This is a great point. I would make the counterargument that app translators doing simple transactions of languageA to languageB for $X was possible a decade ago. AI certainly has made that low hanging fruit impossible to capitalize at speed and scale. Since AI has made the easiest part of translator's jobs much harder to monetize, translators can still offer value in lengthy transactions. Books that are to be translated for publishing, legal documents, and languages that are not understood by AI.
The (former) translators I know mostly translated
B2B publications (brochures, specifications, …), commonly containing specialized domain vocabulary. Certainly not low-hanging fruit. I’m sure AI can’t make a quality job on those without guidance and review by a speaker of both languages knowledgeable in the respective domain.

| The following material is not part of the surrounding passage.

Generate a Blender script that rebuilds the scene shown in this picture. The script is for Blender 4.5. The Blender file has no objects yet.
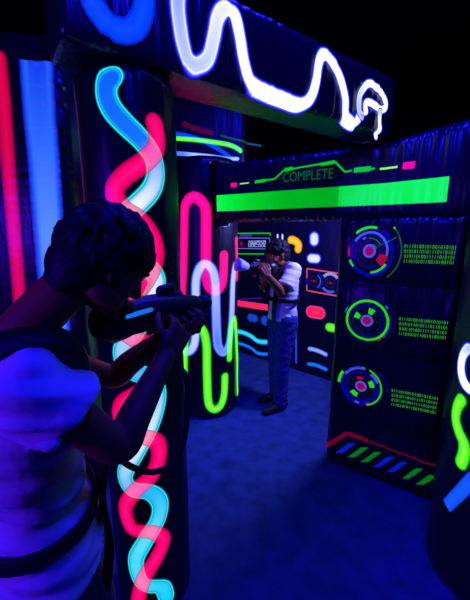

Nevertheless, the market for such translations has dried up, and those that remain only pay a pittance.
Part of the reason likely is that the perception that translation is valuable work has changed.
It's because the marginal value of idiomatic human translations, over robotic and partially bad machine translations, is not actually that high. Especially not for B2B where people can accept poor prose from a trading partner.
The important thing is for the technical details and terms to be correct, otherwise it might be false advertising, or the spec for what you are requesting might be wrong. And you can’t rely on AI to be reliably accurate in that, or for the translation even to make sense technically.